During the morning sessions our class “yacked” about the context and cultural histories of publishing technologies (going all the way back to Mr. Gutenberg himself). Afternoon sessions were reserved for “hacking,” or, as the course description put it, we folded, spindled, and mutilated documents. For me, this entailed converting Word documents into Markdown and HTML5 using Pandoc, a universal document processing tool. I also learned about Sublime, a plain-text editor that can be used as a substitute for the very pricey XML editor, Oxygen.

John Maxwell kicks off our class by emphasizing the importance of “practice” in the pursuit of mastery.
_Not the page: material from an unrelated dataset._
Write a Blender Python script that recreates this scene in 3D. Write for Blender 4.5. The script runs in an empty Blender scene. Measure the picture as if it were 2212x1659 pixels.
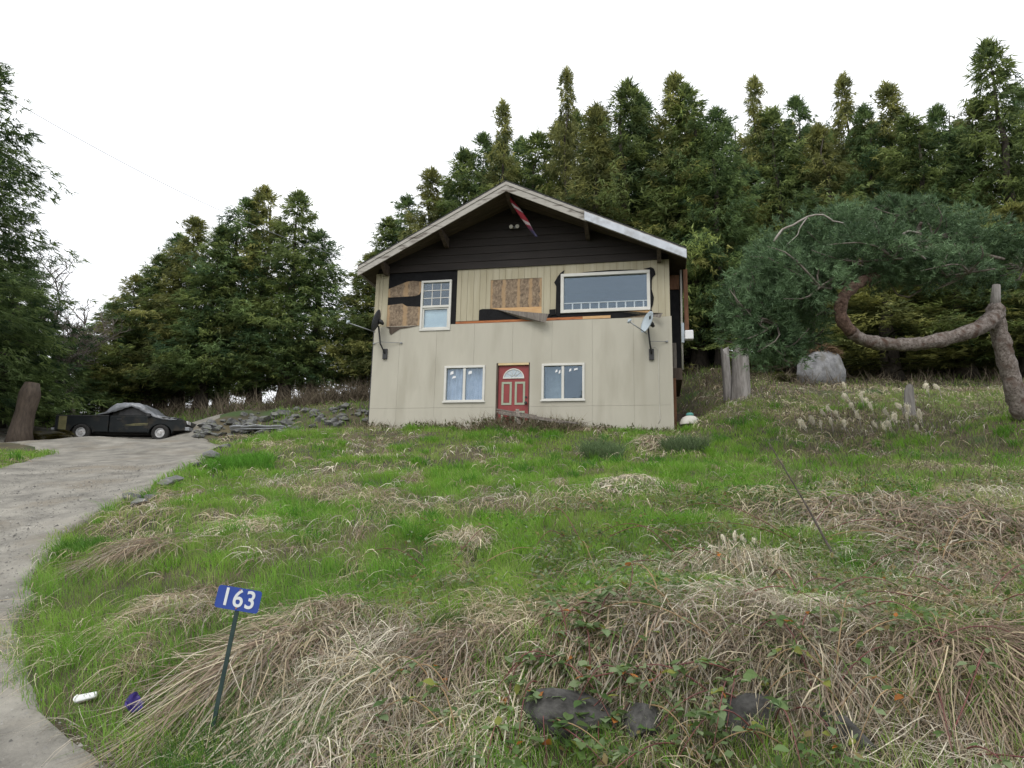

Because the “hacking” part of these classes can be overwhelming and confusing for humanists, our instructor made it clear why all of this is important: preservation and access. For example, your Microsoft Word document may not be accessible years from now after many software updates, or on a machine that doesn’t have MS Word. Or, what if you want to open a document created in the 1990s using WordPerfect? You probably won’t be able to open that now. Creating (or converting) documents into text files—strings of alpha-numeric characters without the formatting and markup specific to a certain piece of software—ensures longevity and accessibility.

Never a Dull Moment at DHSI

In addition to the workshops, each day features a Colloquium Session, in which librarians, faculty, and students present the work they are doing at their home institutions. I particularly enjoyed Monday’s Colloquium, organized under the theme #myDHis…

I was especially impressed by the talk by Angel David Nieves (Hamilton College) on DH and Social Justice. Jessica Otis, Carnegie Mellon’s Digital Humanities Specialist, presented on “Digital Humanities in the Big Tent.” I took away some great ideas for DH programming at Wake from their weeklong Digital Humanities Literacy Workshop—particularly the rubric of “Culture, World, Methods, Research” to organize the different skills and tools covered during the week.

Jessica Otis shares the lineup of DH Workshops offered at Carnegie Mellon.

This year featured the first ever DHSI Librarians’ reception, held in the UVic Library’s new Digital Scholarship Center. The reception was packed, making it a little difficult to navigate the space, but I did get to see examples of the 3D printing projects and virtual reality technology. I also got to meet and chat with DH librarians from UC Berkeley, King’s College London, Simon Fraser University, and Grinnell College.

A full house at the DHSI Librarians’ reception!
Google Cardboard is among the VR tools in UVic’s Digital Scholarship Center.
3D printing projects
With Grinnell College’s Digital Scholarship Librarian (and my fellow CLIR Fellow), Liz Rodrigues

The Journey is Pretty Cool, Too

I’ll conclude with some pictures from my travels—getting to Victoria is a trek, but a beautiful one. It’s much easier and more affordable to get there by boat, so I usually fly into Seattle and take a ferry up to the island. The boat is inevitably filled with DHSIers, so the 3-hour trip is spent looking at the beautiful scenery and talking shop with your dorky DH cohort.

Seattle from the Victoria Clipper ferry
Farewell, Victoria! Thank you for the beautiful weather this year!

This year they maxed out at over 800 participants, and it’s not hard to see why! I’m already looking forward to next year’s Institute.